さて収録作品は以下の通り。「こびと」…毎日、マジックミラーの部屋に行くこびと。「つぎの番」…墓地にミイラを見に行ったカップル。「マチスのポーカー・チップの目」…ジョージは一見、平凡な男だったが。「骨」…骨が痛む男。実は彼は。「壜」…見世物小屋で買った壜の中身は。「みずうみ」…夏が終りを告げる9月。少年は少女との想い出を残し、海を去る。そして10年後。「使者」…病気で寝たっきりの少年は犬を通じて、外のことを知っていたが。「熱気のうちで」…夏の暑い日、安下宿にすむ女を見張るふたりの老人。「小さな殺人者」…出産を終えたアリスは、最近殺意を感じる。「群集」…事故現場に集まる野次馬たち。彼らは…。「びっくり箱」…母親と二人で住む少年は。「大鎌」…道に迷った一家が、偶然広大な畑と家を手に入れるが。「アンクル・エナー」…アンクル・エナーの背には大きな翼があった。「風」…友人は何故か風を恐れる。「二階の下宿人」…新しい下宿人には奇妙なところがあった。だが、下宿人より下宿に住む子供のほうが…。「ある老母の話」…老婆の許に4人の黒服の男がやってきた。男たちは。「下水道」…雨の午後、妹が姉にする下水道での話。「集会」…皆が家に集まってくる。だが14歳のティモシーだけは。
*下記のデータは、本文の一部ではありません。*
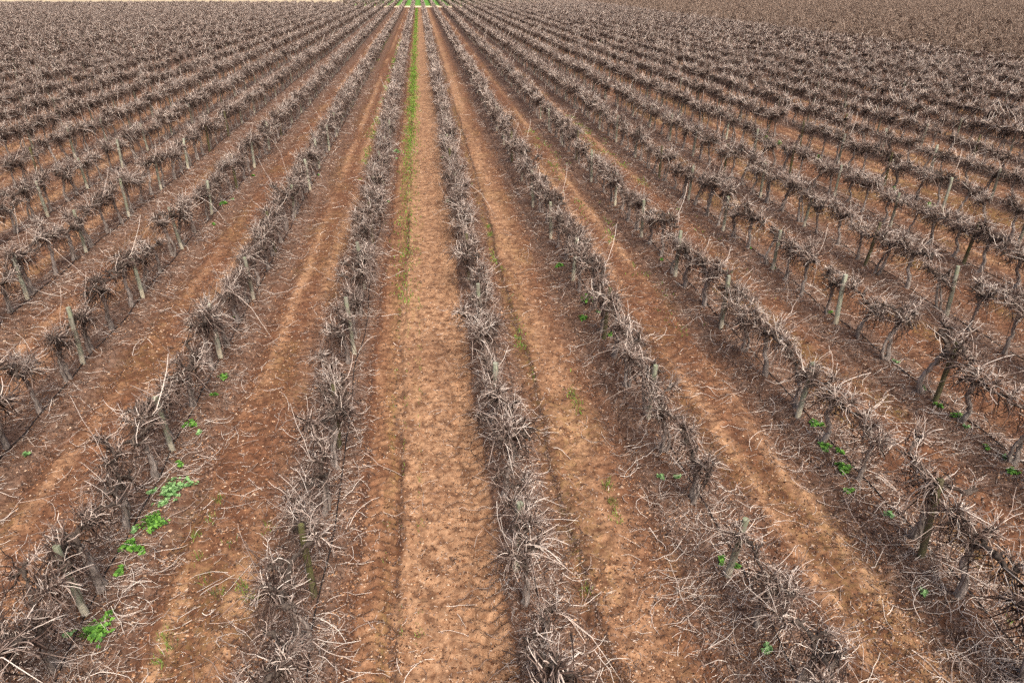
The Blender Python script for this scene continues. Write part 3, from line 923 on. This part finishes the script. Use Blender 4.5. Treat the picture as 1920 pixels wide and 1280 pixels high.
for k_, px, py, lb in (
    ('big', 183, 1192, 'bright green weed bush at the trunk foot, nearest the bottom left corner of the photo'),
    ('small', 205, 1158, 'small green weed just above the bright bush near the bottom left corner'),
    ('pale', 133, 1200, 'pale grey-green weed left of the bright bush near the bottom left corner'),
    ('small', 228, 1078, 'small green weed at the trunk foot right of the bottom left mossy post'),
    ('mid', 245, 1035, 'yellow-green weed at the lower tip of the trailing weed patch, left row'),
    ('small', 268, 1038, 'flat green weed beside the lower tip of the trailing weed patch, left row'),
    ('big', 290, 985, 'bright green middle clump of the trailing weed patch in the left row'),
    ('pale', 258, 1000, 'silvery weed left of the bright middle clump in the trailing patch'),
    ('spread', 328, 925, 'wide grey-green mallow at the upper end of the trailing weed patch'),
    ('pale', 312, 948, 'silvery weed hanging below the wide grey-green mallow in the left row'),
    ('pale', 290, 930, 'faint weed behind the trunk left of the wide grey-green mallow'),
    ('small', 338, 876, 'lone green weed beside the hose above the wide grey-green mallow'),
    ('mid', 360, 803, 'round green weed right of the second post in first row left of grassy lane'),
    ('pale', 377, 815, 'pale weed touching the round green weed right of the second left post'),
    ('small', 403, 746, 'small green weed between the round weed and the yellow-green one, left row'),
    ('mid', 422, 713, 'yellow-green weed on bare soil uphill of the hose in the left row'),
    ('small', 444, 597, 'green weed at the fourth post in the row with the trailing weed patch'),
    ('mid', 420, 386, 'bright green weed bush farther up the left rows, beside the lane'),
    ('pale', 438, 378, 'grey-green weed touching the bright bush farther up the left rows'),
    ('small', 402, 424, 'little green weed just below the bright bush farther up the left rows'),
    ('small', 475, 332, 'distant green weed in the second lane left of the wheel track'),
    ('small', 598, 332, 'distant green weed in the first lane left of the wheel track'),
    ('pale', 50, 856, 'pale weed beside the cut post foot at the left edge of the photo'),
    ('pale', 745, 300, 'silvery weed under the vines left of the green grass strip'),
    ('spread', 742, 285, 'wide silvery mallow under vines beside the upper green grass strip'),
    ('small', 727, 381, 'small green weed between the left vines and the wheel track'),
    ('mid', 841, 378, 'green weed at the left foot of the first row right of the wheel track'),
    ('small', 829, 298, 'green weed peeping left of the right-hand vines near the grass strip'),
    ('mid', 1050, 502, 'green weed at a post foot in the second row right, upper of three'),
    ('mid', 1094, 602, 'green weed at a post foot in the second row right, middle of three'),
    ('pale', 1120, 592, 'pale weed behind the trunk beside the middle weed of the second row right'),
    ('tall', 1098, 575, 'upright green weed climbing behind the trunk in the second row right'),
    ('small', 1144, 633, 'green weed at a trunk foot in the second row right, lowest of three'),
    ('small', 1240, 491, 'small weed at trunk feet in the third row right, far up the hose'),
    ('pale', 1240, 898, 'small weed on soil left of the hose in the second row right'),
    ('pale', 1271, 904, 'small weed astride the hose in the second row right'),
    ('small', 1352, 1058, 'green weed peeping behind the pale post near the bottom right centre'),
    ('small', 1375, 1070, 'green weed right of the trunk next to the pale bottom post'),
    ('pale', 1440, 1228, 'silvery weed at the lowest trunk foot beside the hose, bottom right centre'),
    ('mid', 1527, 804, 'green weed right of the stout trunk in the third row right'),
    ('mid', 1545, 843, 'long bright green weed left of the thin trunk in the third row right'),
    ('small', 1572, 855, 'small green weed just right of the thin trunk in the third row right'),
    ('mid', 1581, 888, 'green weed on the hose below the thin trunk in the third row right'),
    ('small', 1591, 926, 'bright little weed below the hose clump in the third row right'),
    ('pale', 1664, 973, 'faint weed by the hose right of the stout trunk, third row right'),
    ('pale', 1733, 1115, 'lone silvery weed on bare soil near the bottom right corner'),
    ('small', 1728, 735, 'green weed behind the tall mossy post of the fourth row right'),
    ('small', 1757, 768, 'green weed on the hose right of the tall mossy post, fourth row'),
    ('mid', 1793, 788, 'bright green weed, larger upper one of a touching pair in the fourth row'),
    ('pale', 1805, 807, 'silvery weed, lower one of a touching pair in the fourth row'),
    ('mid', 1896, 893, 'pale green flat weed on the hose at the right edge of the photo'),
    ('pale', 1880, 865, 'thin weed by the trunk foot at the right edge, above the flat weed'),
    ('small', 1846, 846, 'yellow-green weed on bare lane soil near the right edge'),
    ('small', 1555, 590, 'weed at the green post foot in the fourth row right'),
    ('pale', 1677, 685, 'faint weed by the hose in the fourth row right'),
    ('small', 1450, 506, 'weed right of the slim post in the fourth row right'),
    ('small', 1405, 469, 'weed left of the slim post in the fourth row right'),
    ('tall', 1436, 262, 'green weed among distant vines right of centre, left of its cluster'),
    ('tall', 1460, 272, 'green weed among distant vines right of centre, right of its cluster'),
    ('tall', 1598, 278, 'tall green weed among distant vines towards the right, higher one'),
    ('tall', 1670, 306, 'green weed among distant vines at right, beside a pale post'),
    ('tall', 1674, 362, 'green weed under distant vines at right, below the pale post'),
    ('tall', 1532, 302, 'green weed among distant vines, between two taller weeds on the right'),
    ('tall', 1740, 395, 'green weed at trunk feet near the right edge, farther rows'),
):
    weed(k_, px, py, lb)

# ------------------------------------------------------------------ ground
def graded(a, b, fine, f0, f1, grow):
    xs = list(np.arange(f0, f1, fine)); s = fine
    x = xs[-1]
    while x < b:
        s = s * (1 + grow); x += s; xs.append(x)
    s = fine; x = xs[0]; lo = []
    while x > a:
        s = s * (1 + grow); x -= s; lo.append(x)
    return np.array(lo[::-1] + xs)


gxs = graded(-600, 600, .05, -9, 10, .016)
gxs = np.sort(np.concatenate([gxs[(gxs < -2.2) | (gxs > 2.2)], np.arange(-2.2, 2.2, .028)]))
ys = [-30, -10, 0, 2, 3.2]
while ys[-1] < 700:
    y = ys[-1]; ys.append(y + max(.028, .0042 * (y - 2)))
gys = np.array(ys)
GX, GY = np.meshgrid(gxs, gys)
h, lit, br, dk, ms = relief(GX.ravel(), GY.ravel())
print('ground verts', GX.size)
nx_, ny_ = len(gxs), len(gys)
V = np.stack([GX.ravel(), GY.ravel(), h], 1)
ii = (np.arange(ny_ - 1)[:, None] * nx_ + np.arange(nx_ - 1)[None]).ravel()
F = np.stack([ii, ii + 1, ii + 1 + nx_, ii + nx_], 1)
o = link('ground', mesh_from('ground', V, [F], [M_SOIL], {'masks': np.stack([lit, br, dk, ms], 1)}))
tag(o, 'red vineyard soil with wheel ruts, clods and litter strips', 'ground', kind='structure')


def strip(name, d0, d1, x0, x1, z, col0, col1, label, cat):
    m, nt, b = new_mat(name)
    pos = N(nt, 'ShaderNodeNewGeometry').outputs['Position']
    nt.links.new(mix(nt, noise(nt, .8, 5, .7, pos).outputs[0], col0, col1), b.inputs['Base Color'])
    xs = np.linspace(x0, x1, 40); rng = np.random.default_rng(int(d0))
    a = np.stack([xs, (d0 - xs * sy) / cy + rng.normal(size=40) * .25, np.full(40, z)], 1)
    c = np.stack([xs, (d1 - xs * sy) / cy + rng.normal(size=40) * .25, np.full(40, z)], 1)
    i = np.arange(39)
    o_ = link(name, mesh_from(name, np.concatenate([a, c]), [np.stack([i, i + 1, i + 41, i + 40], 1)], [m]))
    tag(o_, label, cat, kind='structure')


strip('grass_field', 250, 420, -23, 40, .06, (.06, .17, .02), (.17, .38, .06), 'green grassed ground beyond the pale track', 'ground')
strip('dry_field', 258, 330, -420, -23, .045, (.42, .34, .20), (.62, .52, .34), 'pale dry ground beyond the far left end of the rows', 'ground')
strip('track', 236, 251, -60, 50, .07, (.62, .47, .30), (.78, .62, .43), 'pale sandy track across the far end of the vine rows', 'track')

# ------------------------------------------------------------------ light, sky, camera
w = bpy.data.worlds.new('World'); SC.world = w; w.use_nodes = True
nt = w.node_tree
for n in list(nt.nodes):
    nt.nodes.remove(n)
out = nt.nodes.new('ShaderNodeOutputWorld'); bg = nt.nodes.new('ShaderNodeBackground'); sky = nt.nodes.new('ShaderNodeTexSky')
sky.sky_type = 'NISHITA'; sky.sun_disc = False
SUN_EL, SUN_AZ = math.radians(52), math.radians(165)       # azimuth measured from +y (row direction) towards +x
sky.sun_elevation = SUN_EL; sky.sun_rotation = SUN_AZ
sky.air_density = .6; sky.dust_density = 7.0; sky.ozone_density = .3
nt.links.new(sky.outputs[0], bg.inputs[0]); bg.inputs[1].default_value = .15
nt.links.new(bg.outputs[0], out.inputs[0])
L = bpy.data.lights.new('sun', 'SUN'); L.energy = 1.5; L.angle = math.radians(22); L.color = (1, .95, .88)
lo = bpy.data.objects.new('sun', L); COL.objects.link(lo)
dv = Vector((math.sin(SUN_AZ) * math.cos(SUN_EL), math.cos(SUN_AZ) * math.cos(SUN_EL), math.sin(SUN_EL)))
lo.rotation_euler = dv.to_track_quat('Z', 'Y').to_euler(); lo.location = (20, 20, 40)

cam = bpy.data.cameras.new('camera'); cam.lens = 24; cam.sensor_width = 36; cam.clip_end = 3000
co = bpy.data.objects.new('camera', cam); COL.objects.link(co)
co.location = (0, 0, CAM_H); co.rotation_euler = (PI / 2 - PITCH, 0, -YAW)
SC.camera = co
SC.view_settings.view_transform = 'Standard'; SC.view_settings.look = 'None'
SC.view_settings.exposure = 0.52; SC.view_settings.gamma = 1
SC.cycles.use_denoising = False
SC.cycles.max_bounces = 4; SC.cycles.diffuse_bounces = 2; SC.cycles.glossy_bounces = 1
SC.render.film_transparent = False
「ダッドリー・ストーンのふしぎな死」…25年間作品を発表してない作家が生きているのか死んでいるのかを確かめるために、男は作家の家に向かうが。

後期のレイ・ブラッドベリはSF作家と言うイメージだが、この短編集はファンタジー、しかもダークファンタジーの短編集と言った感じになっている。秋のどこか物悲しく、少し暗い雰囲気。まさにタイトルの10月を髣髴させる短編集だ。さてタイトルに10月と言う名があるように、ほとんどの作品が(秋だけではないが)季節感を感じさせる、味わい深い作品になっている。中でもお奨めは、…と言うかお気に入りは「使者」、「小さな殺人者」、「群集」、「下水道」の四篇。「使者」…これが一番のお奨め。本のタイトルを一番現している作品で、そのダークさが素晴らしい。ラストもかなり怖い。「小さな殺人者」…これも結構怖い。ネタバレになるのでタイトルは書けないが、ある映画の元ネタと思われる。「群集」…ぞくぞくするサスペンスと恐怖。最後の判明する野次馬の正体も良い。「下水道」…一番(描写が)美しい作品。中でもいつまでも降りそそぐ雨、マンホールへ流れていく雨水、そして、下水道の中の水、それらの描写が実に美しい。美しさと得体の知れない怖さを兼ね揃えた作品だ。

今日の映画
河童のクゥと夏休み(松竹/2007年)
よくある話だし、別に目新しい部分があるわけでもない。要は「ET」タイプの異生物との交流を描いた映画なのだが、これがかなり面白い。つまり、オーソドックスなスタイルをとることで成功した例だろう。当然、原恵一の演出力の素晴らしさも原因のひとつだと思う。中盤の人間の醜さを描いている部分はさすがに引いてしまったが、それ以外はクゥと康一の交流と友情がまったりと描かれていて、実に良い感じだ。これほど居心地の良い世界観もなかなかないと思う。そしてラストの別れのシーンは、不覚にもうるっときてしまった。流行や時代に流されないアニメの良作だ。